Si estos tres artistas nutrieron el pensamientos de mi generación (o por lo menos para mí son fundamentales), quizá podemos acercarnos a la producción local de ese momento y a artistas de la complejidad de Mathias Goeritz. La invitación a realizar este proyecto en El Eco me permitió incidir en varias reflexiones cuyo eje es este corte temporal —los años 50 y 60 en México— e ir hacia una especie de genealogía respecto a nuestras modernidades y contemporaneidades.

¿Es esta intervención un deseo por encontrarnos con nosotros mismos?¿Crees que enfrentándonos a un lugar determinado y a las condiciones únicas que presenta podemos conseguirlo?

Pienso que toda propuesta que intente hacer un enunciado político (que no una consigna o denuncia política), conduce a procesos de subjetivación y a que ese sujeto se ponga en juego en y a partir del otro.
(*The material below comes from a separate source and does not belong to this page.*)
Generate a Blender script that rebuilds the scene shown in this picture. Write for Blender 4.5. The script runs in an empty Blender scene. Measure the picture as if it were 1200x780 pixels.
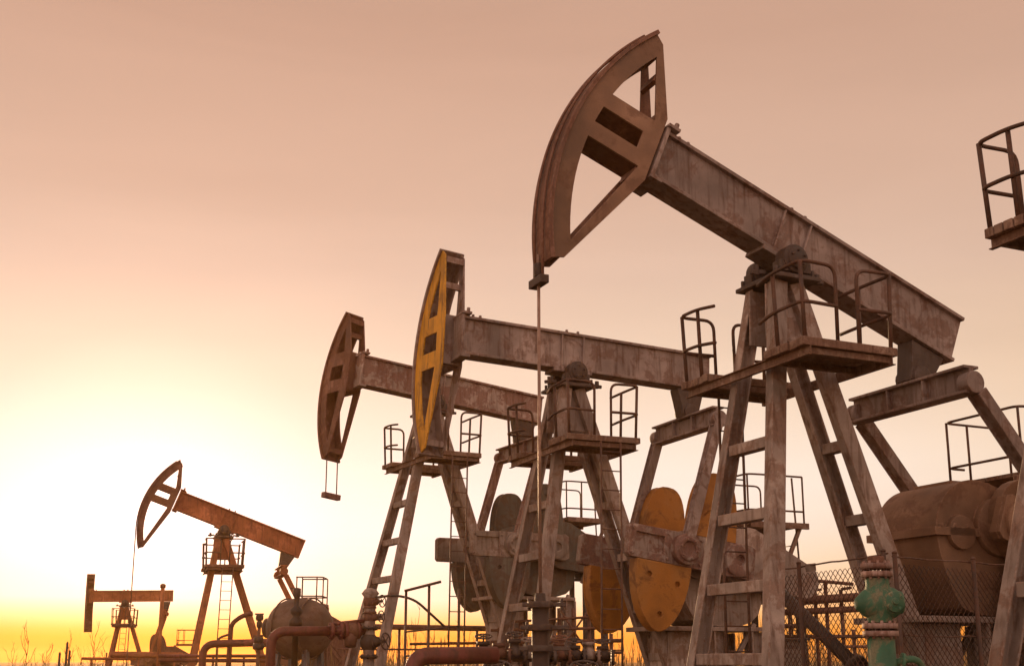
import bpy, bmesh, math, random
from mathutils import Vector, Matrix
from mathutils.geometry import tessellate_polygon
R = math.radians
scene = bpy.context.scene
col = scene.collection
V = Vector
F, CX, HY, CAMZ = 1400.0, 600.0, 774.0, 1.3      # focal length in photo pixels, photo centre column, horizon row, eye height

PITCH = R(12.5)
PY0 = HY - F*math.tan(PITCH)                      # row of the principal point

def at(px, py, d):
    """world point at ground distance d in the direction of photo pixel px,py"""
    a, b = (px - CX)/F, (PY0 - py)/F
    y = math.cos(PITCH) - b*math.sin(PITCH)
    z = math.sin(PITCH) + b*math.cos(PITCH)
    return V((a/y*d, d, CAMZ + z/y*d))

# ------------------------------------------------------------------ materials
def nodes_of(m):
    m.use_nodes = True
    nt = m.node_tree
    for n in list(nt.nodes):
        nt.nodes.remove(n)
    out = nt.nodes.new('ShaderNodeOutputMaterial')
    b = nt.nodes.new('ShaderNodeBsdfPrincipled')
    nt.links.new(b.outputs[0], out.inputs[0])
    return nt, b

def noise(nt, vec, scale, detail=6, rough=0.6, dist=0.0):
    n = nt.nodes.new('ShaderNodeTexNoise')
    n.inputs['Scale'].default_value = scale
    n.inputs['Detail'].default_value = detail
    n.inputs['Roughness'].default_value = rough
    n.inputs['Distortion'].default_value = dist
    nt.links.new(vec, n.inputs['Vector'])
    return n.outputs['Fac']

def ramp(nt, fac, stops):
    r = nt.nodes.new('ShaderNodeValToRGB')
    e = r.color_ramp.elements
    while len(e) < len(stops):
        e.new(0.5)
    for el, (p, c) in zip(e, stops):
        el.position = p
        el.color = (c[0], c[1], c[2], 1) if not isinstance(c, (int, float)) else (c, c, c, 1)
    nt.links.new(fac, r.inputs[0])
    return r.outputs[0]

def mix(nt, fac, a, b, mode='MIX'):
    m = nt.nodes.new('ShaderNodeMix')
    m.data_type = 'RGBA'
    m.blend_type = mode
    for sock, v in ((m.inputs[0], fac), (m.inputs[6], a), (m.inputs[7], b)):
        if isinstance(v, (int, float)):
            sock.default_value = v
        elif isinstance(v, (tuple, list)):
            sock.default_value = (v[0], v[1], v[2], 1)
        else:
            nt.links.new(v, sock)
    return m.outputs[2]

def coords(nt):
    tc = nt.nodes.new('ShaderNodeTexCoord')
    oi = nt.nodes.new('ShaderNodeObjectInfo')
    ad = nt.nodes.new('ShaderNodeVectorMath'); ad.operation = 'MULTIPLY_ADD'
    ad.inputs[0].default_value = (31, 17, 23)
    nt.links.new(oi.outputs['Random'], ad.inputs[0])
    ad.inputs[1].default_value = (37, 19, 29)
    nt.links.new(tc.outputs['Object'], ad.inputs[2])
    return ad.outputs[0]

def paint(name, c, rust=(0.13, 0.05, 0.025), amt=0.45, pale=None, rough=0.62, scale=1.0, bump=0.25, metal=0.0, streak=True, wear_highlight=True):
    """weathered paint: big tone drift, rust patches, drips, chips and fine grit"""
    m = bpy.data.materials.new(name)
    nt, b = nodes_of(m)
    v = coords(nt)
    pale = pale or tuple(min(1, x * 1.45 + 0.03) for x in c)
    dark = tuple(x * 0.6 for x in c)
    tone = noise(nt, v, 1.3 * scale, 4, 0.55)
    base = ramp(nt, tone, [(0.32, dark), (0.5, c), (0.66, pale)])
    if streak:
        mp = nt.nodes.new('ShaderNodeMapping')
        mp.inputs['Scale'].default_value = (9, 9, 0.9)
        nt.links.new(v, mp.inputs[0])
        st = noise(nt, mp.outputs[0], 1.6 * scale, 5, 0.6)
        base = mix(nt, ramp(nt, st, [(0.50, 0.0), (0.70, 0.75)]), base, tuple(x * 0.6 + 0.015 for x in rust))
    patch = noise(nt, v, 2.6 * scale, 10, 0.68, 0.4)
    lo = 0.62 - 0.3 * amt
    pm = ramp(nt, patch, [(lo, 0.0), (lo + 0.07, 1.0)])
    fine = noise(nt, v, 26 * scale, 5, 0.65)
    rc = ramp(nt, fine, [(0.3, tuple(x * 0.55 for x in rust)), (0.7, tuple(min(1, x * 1.5) for x in rust))])
    fac = nt.nodes.new('ShaderNodeMath'); fac.operation = 'MULTIPLY'
    nt.links.new(pm, fac.inputs[0]); fac.inputs[1].default_value = 0.35 + 0.55 * amt
    base = mix(nt, fac.outputs[0], base, rc)
    chip = noise(nt, v, 13 * scale, 8, 0.75, 0.8)
    base = mix(nt, ramp(nt, chip, [(0.66, 0.0), (0.70, 0.8)]), base, tuple(x * 0.5 for x in rust))
    if wear_highlight:  # worn edges, coloured paler to double as warm edge highlights
        bv = nt.nodes.new('ShaderNodeBevel'); bv.samples = 4; bv.inputs['Radius'].default_value = 0.026
        ge = nt.nodes.new('ShaderNodeNewGeometry')
        dp = nt.nodes.new('ShaderNodeVectorMath'); dp.operation = 'DOT_PRODUCT'
        nt.links.new(bv.outputs[0], dp.inputs[0]); nt.links.new(ge.outputs['Normal'], dp.inputs[1])
        em = ramp(nt, dp.outputs['Value'], [(0.90, 1.0), (0.985, 0.0)])
        em = mix(nt, 1.0, em, ramp(nt, noise(nt, v, 7*scale, 6, 0.7), [(0.42, 0.0), (0.58, 0.85)]), 'MULTIPLY')
        base = mix(nt, em, base, mix(nt, ramp(nt, fine, [(0.4, 0.0), (0.6, 1.0)]), tuple(min(1, x*1.9) for x in rust), tuple(min(1, x*1.35+.08) for x in c)))
    grit = noise(nt, v, 90 * scale, 3, 0.6)
    base = mix(nt, 0.35, base, ramp(nt, grit, [(0.3, 0.55), (0.7, 1.0)]), 'MULTIPLY')
    nt.links.new(base, b.inputs['Base Color'])
    rr = nt.nodes.new('ShaderNodeMapRange')
    nt.links.new(patch, rr.inputs[0])
    rr.inputs[3].default_value = rough - 0.18
    rr.inputs[4].default_value = min(1, rough + 0.25)
    nt.links.new(rr.outputs[0], b.inputs['Roughness'])
    b.inputs['Metallic'].default_value = metal
    bp = nt.nodes.new('ShaderNodeBump')
    bp.inputs['Strength'].default_value = bump
    bp.inputs['Distance'].default_value = 0.02
    nt.links.new(chip, bp.inputs['Height'])
    nt.links.new(bp.outputs[0], b.inputs['Normal'])
    return m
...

Eso evidentemente conduce hacia uno mismo y sus campos específicos de deseos. Goeritz jugó con muchos recursos para hacer de la escala, las perspectivas falsas, las extensiones y compresiones espaciales recursos muy potentes en términos emocionales, pero para él la verdadera materia prima era la luz. Ahí se condensa el éxito de los otros elementos, y esa luz interfiere en el sujeto afectando no solamente su percepción, sino su condición del estar ahí.

En mi caso, los cortes espaciales también son espacios de confinamiento, quieren comprimir al cuerpo y quieren mostrar su vulnerabilidad. En ciertos momentos del recorrido el otro está muy lejos o necesariamente muy cerca. No hay obras para contemplar sino un trayecto por hacer, en ese trayecto uno se construye como el sujeto de la experiencia, ese estar con uno mismo que mencionas —hay que decirlo— es un proceso muy raro, muy extraño en términos de cotidianidad. Pero puede suceder que suceda en el recorrido. Quizá, ojalá.